**THE TASK**
Repeat exactly the lines from the start of the material below up to and including the "bump=.6, bscale=50), t4)" line.

[Records from a data collection]
----

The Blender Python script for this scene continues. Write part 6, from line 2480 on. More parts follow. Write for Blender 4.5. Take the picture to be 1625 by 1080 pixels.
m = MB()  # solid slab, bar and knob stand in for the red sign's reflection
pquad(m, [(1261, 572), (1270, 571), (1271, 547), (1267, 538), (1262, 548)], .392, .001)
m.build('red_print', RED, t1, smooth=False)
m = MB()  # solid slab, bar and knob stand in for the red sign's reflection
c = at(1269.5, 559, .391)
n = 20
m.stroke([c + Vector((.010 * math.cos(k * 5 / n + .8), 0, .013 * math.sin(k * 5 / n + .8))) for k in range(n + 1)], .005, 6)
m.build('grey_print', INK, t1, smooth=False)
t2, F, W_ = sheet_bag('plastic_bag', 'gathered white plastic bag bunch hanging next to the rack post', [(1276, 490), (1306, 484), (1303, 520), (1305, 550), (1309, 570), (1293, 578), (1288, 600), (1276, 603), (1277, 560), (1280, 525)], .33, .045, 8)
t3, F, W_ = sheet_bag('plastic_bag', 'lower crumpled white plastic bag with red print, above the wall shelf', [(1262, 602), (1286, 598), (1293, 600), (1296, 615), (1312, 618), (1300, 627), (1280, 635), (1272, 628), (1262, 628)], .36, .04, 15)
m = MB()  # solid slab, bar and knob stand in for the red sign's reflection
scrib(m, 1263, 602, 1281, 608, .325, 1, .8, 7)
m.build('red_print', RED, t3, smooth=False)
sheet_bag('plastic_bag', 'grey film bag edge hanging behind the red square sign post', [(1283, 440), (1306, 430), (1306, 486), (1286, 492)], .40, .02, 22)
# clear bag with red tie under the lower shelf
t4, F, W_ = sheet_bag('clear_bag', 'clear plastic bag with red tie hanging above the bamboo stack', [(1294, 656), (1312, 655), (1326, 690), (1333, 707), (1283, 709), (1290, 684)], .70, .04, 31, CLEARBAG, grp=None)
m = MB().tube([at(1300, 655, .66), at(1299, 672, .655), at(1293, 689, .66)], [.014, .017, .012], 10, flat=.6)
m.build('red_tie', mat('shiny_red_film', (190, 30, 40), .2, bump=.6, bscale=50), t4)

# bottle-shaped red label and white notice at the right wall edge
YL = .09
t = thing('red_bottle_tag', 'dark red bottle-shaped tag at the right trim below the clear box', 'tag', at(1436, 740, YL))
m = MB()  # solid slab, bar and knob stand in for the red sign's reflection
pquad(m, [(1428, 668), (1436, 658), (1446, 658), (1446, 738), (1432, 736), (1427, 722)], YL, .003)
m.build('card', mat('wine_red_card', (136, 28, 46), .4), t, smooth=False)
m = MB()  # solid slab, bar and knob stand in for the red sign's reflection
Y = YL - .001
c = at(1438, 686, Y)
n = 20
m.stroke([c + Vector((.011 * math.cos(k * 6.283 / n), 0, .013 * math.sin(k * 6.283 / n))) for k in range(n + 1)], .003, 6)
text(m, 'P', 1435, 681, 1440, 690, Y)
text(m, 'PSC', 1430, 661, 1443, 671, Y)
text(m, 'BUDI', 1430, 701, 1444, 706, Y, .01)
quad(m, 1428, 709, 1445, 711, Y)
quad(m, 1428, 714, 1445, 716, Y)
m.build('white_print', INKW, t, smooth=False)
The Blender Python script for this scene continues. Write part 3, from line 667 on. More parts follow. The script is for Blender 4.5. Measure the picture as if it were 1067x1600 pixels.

----

**REPLY TO THE EXERCISE**
The Blender Python script for this scene continues. Write part 6, from line 2480 on. More parts follow. Write for Blender 4.5. Take the picture to be 1625 by 1080 pixels.
m = MB()  # solid slab, bar and knob stand in for the red sign's reflection
pquad(m, [(1261, 572), (1270, 571), (1271, 547), (1267, 538), (1262, 548)], .392, .001)
m.build('red_print', RED, t1, smooth=False)
m = MB()  # solid slab, bar and knob stand in for the red sign's reflection
c = at(1269.5, 559, .391)
n = 20
m.stroke([c + Vector((.010 * math.cos(k * 5 / n + .8), 0, .013 * math.sin(k * 5 / n + .8))) for k in range(n + 1)], .005, 6)
m.build('grey_print', INK, t1, smooth=False)
t2, F, W_ = sheet_bag('plastic_bag', 'gathered white plastic bag bunch hanging next to the rack post', [(1276, 490), (1306, 484), (1303, 520), (1305, 550), (1309, 570), (1293, 578), (1288, 600), (1276, 603), (1277, 560), (1280, 525)], .33, .045, 8)
t3, F, W_ = sheet_bag('plastic_bag', 'lower crumpled white plastic bag with red print, above the wall shelf', [(1262, 602), (1286, 598), (1293, 600), (1296, 615), (1312, 618), (1300, 627), (1280, 635), (1272, 628), (1262, 628)], .36, .04, 15)
m = MB()  # solid slab, bar and knob stand in for the red sign's reflection
scrib(m, 1263, 602, 1281, 608, .325, 1, .8, 7)
m.build('red_print', RED, t3, smooth=False)
sheet_bag('plastic_bag', 'grey film bag edge hanging behind the red square sign post', [(1283, 440), (1306, 430), (1306, 486), (1286, 492)], .40, .02, 22)
# clear bag with red tie under the lower shelf
t4, F, W_ = sheet_bag('clear_bag', 'clear plastic bag with red tie hanging above the bamboo stack', [(1294, 656), (1312, 655), (1326, 690), (1333, 707), (1283, 709), (1290, 684)], .70, .04, 31, CLEARBAG, grp=None)
m = MB().tube([at(1300, 655, .66), at(1299, 672, .655), at(1293, 689, .66)], [.014, .017, .012], 10, flat=.6)
m.build('red_tie', mat('shiny_red_film', (190, 30, 40), .2, bump=.6, bscale=50), t4)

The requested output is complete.